SOURCE MATERIAL:

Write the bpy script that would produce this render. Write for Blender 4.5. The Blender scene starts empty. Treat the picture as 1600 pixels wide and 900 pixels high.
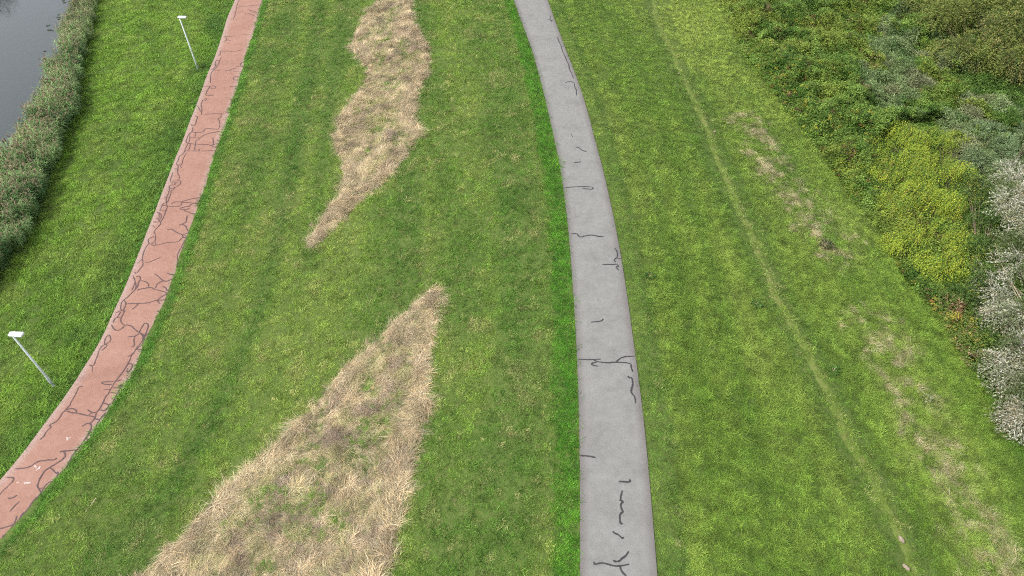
import bpy, math, random
import numpy as np

# ------------------------------------------------------------------ camera, sky, sun, exposure
SC = bpy.context.scene
COL = SC.collection
PITCH = math.radians(46.4)
CAM_H = 27.2
FPX = 1067.0                     # focal length in photograph pixels (1600 wide)

cam_data = bpy.data.cameras.new('camera')
cam_data.sensor_width = 36.0
cam_data.lens = 36.0 * FPX / 1600.0
cam_data.clip_start = 0.1
cam_data.clip_end = 3000.0
cam = bpy.data.objects.new('camera', cam_data)
COL.objects.link(cam)
cam.location = (0, 0, CAM_H)
cam.rotation_euler = (math.pi / 2 - PITCH, 0, 0)
SC.camera = cam

SUN_EL = math.radians(48)
SUN_AZ = math.radians(-105)       # measured from +Y towards +X: the light comes from the left
world = bpy.data.worlds.new('World')
SC.world = world
world.use_nodes = True
wn = world.node_tree
wn.nodes.clear()
w_sky = wn.nodes.new('ShaderNodeTexSky')
w_sky.sky_type = 'NISHITA'
w_sky.sun_disc = False
w_sky.sun_elevation = SUN_EL
w_sky.sun_rotation = SUN_AZ
w_sky.air_density = 1.0
w_sky.dust_density = 2.0
w_sky.ozone_density = 1.0
w_hs = wn.nodes.new('ShaderNodeHueSaturation')
w_hs.inputs['Saturation'].default_value = 0.30
w_bg = wn.nodes.new('ShaderNodeBackground')
w_bg.inputs['Strength'].default_value = 0.13
w_out = wn.nodes.new('ShaderNodeOutputWorld')
wn.links.new(w_sky.outputs[0], w_hs.inputs['Color'])
wn.links.new(w_hs.outputs[0], w_bg.inputs['Color'])
wn.links.new(w_bg.outputs[0], w_out.inputs['Surface'])

sun_data = bpy.data.lights.new('sun', 'SUN')
sun_data.energy = 1.5
sun_data.angle = math.radians(12)
sun_data.color = (1.0, 0.96, 0.90)
sun = bpy.data.objects.new('sun', sun_data)
COL.objects.link(sun)
sun.location = (-30, 20, 60)
# direction towards the sun
sx = math.cos(SUN_EL) * math.sin(SUN_AZ); sy = math.cos(SUN_EL) * math.cos(SUN_AZ); sz = math.sin(SUN_EL)
from mathutils import Vector
sun.rotation_euler = Vector((sx, sy, sz)).to_track_quat('Z', 'Y').to_euler()

vs = SC.view_settings
vs.view_transform = 'Standard'
vs.look = 'None'
vs.exposure = 1.55
vs.gamma = 1.0
vs.use_curve_mapping = False
SC.render.engine = 'CYCLES'
SC.cycles.use_denoising = False   # the denoiser smears the blades of grass
SC.cycles.filter_width = 1.15
SC.cycles.use_adaptive_sampling = True
SC.cycles.adaptive_threshold = 0.035
SC.cycles.max_bounces = 4
SC.cycles.diffuse_bounces = 2
SC.cycles.glossy_bounces = 2
SC.cycles.transmission_bounces = 2
SC.cycles.transparent_max_bounces = 4
SC.cycles.caustics_reflective = False
SC.cycles.caustics_refractive = False

rng = np.random.default_rng(7)

# ------------------------------------------------------------------ numeric helpers
def _hash(ix, iy, s):
    h = (ix.astype(np.int64) * 374761393 + iy.astype(np.int64) * 668265263 + int(s) * 1442695041) & 0xffffffff
    h = ((h ^ (h >> 13)) * 1274126177) & 0xffffffff
    h = (h ^ (h >> 16)) & 0xffffffff
    return h.astype(np.float64) / 4294967295.0

def vnoise(x, y, s=0):
    x = np.asarray(x, float); y = np.asarray(y, float)
    ix = np.floor(x); iy = np.floor(y)
    fx = x - ix; fy = y - iy
    fx = fx * fx * (3 - 2 * fx); fy = fy * fy * (3 - 2 * fy)
    a = _hash(ix, iy, s); b = _hash(ix + 1, iy, s); c = _hash(ix, iy + 1, s); d = _hash(ix + 1, iy + 1, s)
    return (a + (b - a) * fx) * (1 - fy) + (c + (d - c) * fx) * fy

def fbm(x, y, scale, s=0, octv=3):
    v = 0; a = 1.0; t = 0
    ca, sa = math.cos(0.6), math.sin(0.6)
    X = np.asarray(x, float) / scale; Y = np.asarray(y, float) / scale
    for o in range(octv):
        v = v + a * vnoise(X, Y, s + o * 17); t += a
        X, Y = (X * ca - Y * sa) * 2.03 + 11.3, (X * sa + Y * ca) * 2.03 - 7.1
        a *= 0.5
    return v / t

def sstep(a, b, x):
    t = np.clip((np.asarray(x, float) - a) / (b - a), 0, 1)
    return t * t * (3 - 2 * t)

def in_poly(x, y, poly):
    x = np.asarray(x, float); y = np.asarray(y, float)
    ins = np.zeros(x.shape, bool)
    n = len(poly)
    for i in range(n):
        x0, y0 = poly[i]; x1, y1 = poly[(i + 1) % n]
        if y0 == y1: continue
        c = ((y0 > y) != (y1 > y)) & (x < (x1 - x0) * (y - y0) / (y1 - y0) + x0)
        ins ^= c
    return ins

def dist_poly(x, y, poly, closed=True):
    x = np.asarray(x, float); y = np.asarray(y, float)
    d = np.full(x.shape, 1e9)
    n = len(poly)
    for i in range(n if closed else n - 1):
        x0, y0 = poly[i]; x1, y1 = poly[(i + 1) % n]
        dx, dy = x1 - x0, y1 - y0
        t = np.clip(((x - x0) * dx + (y - y0) * dy) / (dx * dx + dy * dy + 1e-12), 0, 1)
        d = np.minimum(d, np.hypot(x - x0 - t * dx, y - y0 - t * dy))
    return d

CP, SP = math.cos(PITCH), math.sin(PITCH)
def ray(px, py):
    px = np.asarray(px, float); py = np.asarray(py, float)
    a = (px - 800) / FPX; b = (py - 450) / FPX
    return a, CP - b * SP, -SP - b * CP
def flat_at(px, py, z):
    dx, dy, dz = ray(px, py)
    t = (z - CAM_H) / dz
    return dx * t, dy * t
def project(x, y, z):
    Z = y * CP - (z - CAM_H) * SP
    Yd = -y * SP - (z - CAM_H) * CP
    return 800 + FPX * x / Z, 450 + FPX * Yd / Z, Z

# ------------------------------------------------------------------ the lie of the land
GL = [(803,0),(817,40),(831,75),(841,112),(851,150),(860,187),(867,225),(875,250),(880,292),(886,337),(890,375),(893,412),(895,450),(899,500),(901,537),(903,587),(904.5,637),(906,675),(906.5,740),(906.5,820),(906,900)]
GR = [(856,0),(867,32),(880,67),(895,105),(910,145),(920,180),(931,225),(944,267),(950,302),(957,330),(964,360),(970,400),(979,450),(985,500),(992,550),(1000,607),(1009,675),(1011,700),(1014,750),(1019,795),(1023,845),(1027,900)]

def resample_by_y(P, ys):
    P = np.array(P, float); o = np.argsort(P[:, 1]); P = P[o]
    k0 = np.polyfit(P[:5, 1], P[:5, 0], 1); k1 = np.polyfit(P[-5:, 1], P[-5:, 0], 1)
    v = np.interp(ys, P[:, 1], P[:, 0])
    lo = ys < P[0, 1]; hi = ys > P[-1, 1]
    v[lo] = P[0, 0] + (ys[lo] - P[0, 1]) * k0[0]
    v[hi] = P[-1, 0] + (ys[hi] - P[-1, 1]) * k1[0]
    return v
def smooth(v, n=3, it=2):
    v = np.array(v, float)
    for _ in range(it):
        w = v.copy()
        for i in range(1, len(v) - 1):
            a = max(0, i - n); b = min(len(v), i + n + 1); r = min(i - a, b - 1 - i)
            w[i] = v[i - r:i + r + 1].mean()
        v = w
    return v

YS = np.linspace(-30, 150, 361)
glx, gly = flat_at(*np.array(GL).T, 0.0)
grx, gry = flat_at(*np.array(GR).T, 0.0)
GLX = smooth(resample_by_y(np.c_[glx, gly], YS), 4, 2)
GRX = smooth(resample_by_y(np.c_[grx, gry], YS), 4, 2)
XC = 0.5 * (GLX + GRX)
def xc(y): return np.interp(y, YS, XC)

PROF = np.array([(-200,-3.0),(-75,-3.2),(-66,-3.6),(-62,-4.6),(-58,-6.2),(-51,-6.6),(-47,-6.1),(-44.5,-5.25),(-43,-4.8),(-41,-4.4),(-37,-3.95),(-33,-3.68),(-28,-3.42),(-22,-3.2),(-18.5,-2.85),(-14,-2.0),(-9,-1.05),(-5,-0.35),(-2.6,-0.05),(0,0),(2.6,-0.05),(5,-0.25),(9,-0.8),(14,-1.75),(19,-2.6),(24,-3.1),(30,-3.3),(60,-3.4),(200,-3.4)], float)
_pu = np.linspace(-200, 200, 4001)
_pz = smooth(np.interp(_pu, PROF[:, 0], PROF[:, 1]), 12, 2)
WATER_Z = -4.9
def shore_shift(y): return 5.2 * sstep(44, 84, y) - 0.6
def height(x, y):
    u = np.asarray(x, float) - xc(y)
    us = u + shore_shift(y) * sstep(-34, -41, u) * sstep(-70, -60, u)
    z = np.interp(us, _pu, _pz)
    w = sstep(2.2, 5.0, np.abs(u))
    return z + w * (0.16 * (fbm(x, y, 7.0, 3) - 0.5) + 0.10 * (fbm(x, y, 1.6, 9, 2) - 0.5) * sstep(4, 9, u))
def at(px, py, up=0.0):
    """photograph pixel -> point standing 'up' metres above the ground"""
    dx, dy, dz = ray(px, py)
    t = (0 - CAM_H) / dz
    for _ in range(25):
        z = height(dx * t, dy * t) + up
        t = 0.5 * t + 0.5 * (z - CAM_H) / dz
    return dx * t, dy * t, CAM_H + dz * t
def at1(px, py, up=0.0):
    x, y, z = at(np.array([px]), np.array([py]), up)
    return float(x[0]), float(y[0]), float(z[0])
def poly_at(P, up=0.0):
    P = np.array(P, float)
    x, y, z = at(P[:, 0], P[:, 1], up)
    return list(zip(x.tolist(), y.tolist()))

# ------------------------------------------------------------------ objects
def tag(o, label=None, cat=None, group=None, kind=None):
    if label: o['label'] = label
    if cat: o['category'] = cat
    if group: o['group'] = group
    if kind: o['kind'] = kind
    return o
def mesh_np(name, V, F, mat=None, smooth_=False):
    V = np.asarray(V, np.float32); F = np.asarray(F, np.int32)
    me = bpy.data.meshes.new(name)
    n, k = F.shape
    me.vertices.add(len(V)); me.vertices.foreach_set('co', V.ravel())
    me.loops.add(n * k); me.loops.foreach_set('vertex_index', F.ravel())
    me.polygons.add(n)
    me.polygons.foreach_set('loop_start', np.arange(0, n * k, k, dtype=np.int32))
    me.polygons.foreach_set('loop_total', np.full(n, k, np.int32))
    if smooth_: me.polygons.foreach_set('use_smooth', np.ones(n, bool))
    me.update(calc_edges=True)
    if mat: me.materials.append(mat)
    return me
def obj(name, me, parent=None):
    o = bpy.data.objects.new(name, me); COL.objects.link(o)
    if parent: o.parent = parent
    return o
def empty(name, loc):
    o = bpy.data.objects.new(name, None); COL.objects.link(o)
    o.location = loc; o.empty_display_size = 0.3
    return o
def point_color(me, name, C):
    a = me.attributes.new(name, 'FLOAT_COLOR', 'POINT')
    C = np.asarray(C, np.float32)
    a.data.foreach_set('color', np.c_[C, np.ones(len(C), np.float32)].astype(np.float32).ravel())
def tubes(paths, sides=6):
    """list of [(x,y,z,r), ...] -> quads with capped ends"""
    V = []; F = []
    for P in paths:
        P = np.array(P, float); b = len(V)
        for i, (x, y, z, r) in enumerate(P):
            d = P[min(i + 1, len(P) - 1), :3] - P[max(i - 1, 0), :3]
            d = d / (np.linalg.norm(d) + 1e-9)
            a = np.cross(d, (0.31, 0.95, 0.05)) if abs(d[1]) < 0.9 else np.cross(d, (1, 0, 0))
            a /= np.linalg.norm(a); c = np.cross(d, a)
            for k in range(sides):
                t = 2 * math.pi * k / sides
                V.append(np.array((x, y, z)) + r * (math.cos(t) * a + math.sin(t) * c))
        for i in range(len(P) - 1):
            for k in range(sides):
                k2 = (k + 1) % sides
                F.append((b + i * sides + k, b + i * sides + k2, b + (i + 1) * sides + k2, b + (i + 1) * sides + k))
        V.append(P[0, :3]); V.append(P[-1, :3]); c0 = len(V) - 2; e = b + (len(P) - 1) * sides
        for k in range(sides):
            k2 = (k + 1) % sides
            F.append((c0, b + k2, b + k, c0)); F.append((c0 + 1, e + k, e + k2, c0 + 1))
    return V, F
def py_mesh(name, V, F, mat, smooth_=False):
    me = bpy.data.meshes.new(name)
    F = [tuple(dict.fromkeys(f)) for f in F]
    me.from_pydata([tuple(map(float, v)) for v in V], [], F); me.materials.append(mat)
    if smooth_:
        for p in me.polygons: p.use_smooth = True
    me.update()
    return me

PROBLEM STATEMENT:
Go from the first line of the data above to the line containing "import numpy as np" and retype exactly those lines, both included, but none of the pictures.

OUTPUT BELOW:
Write the bpy script that would produce this render. Write for Blender 4.5. The Blender scene starts empty. Treat the picture as 1600 pixels wide and 900 pixels high.
import bpy, math, random
import numpy as np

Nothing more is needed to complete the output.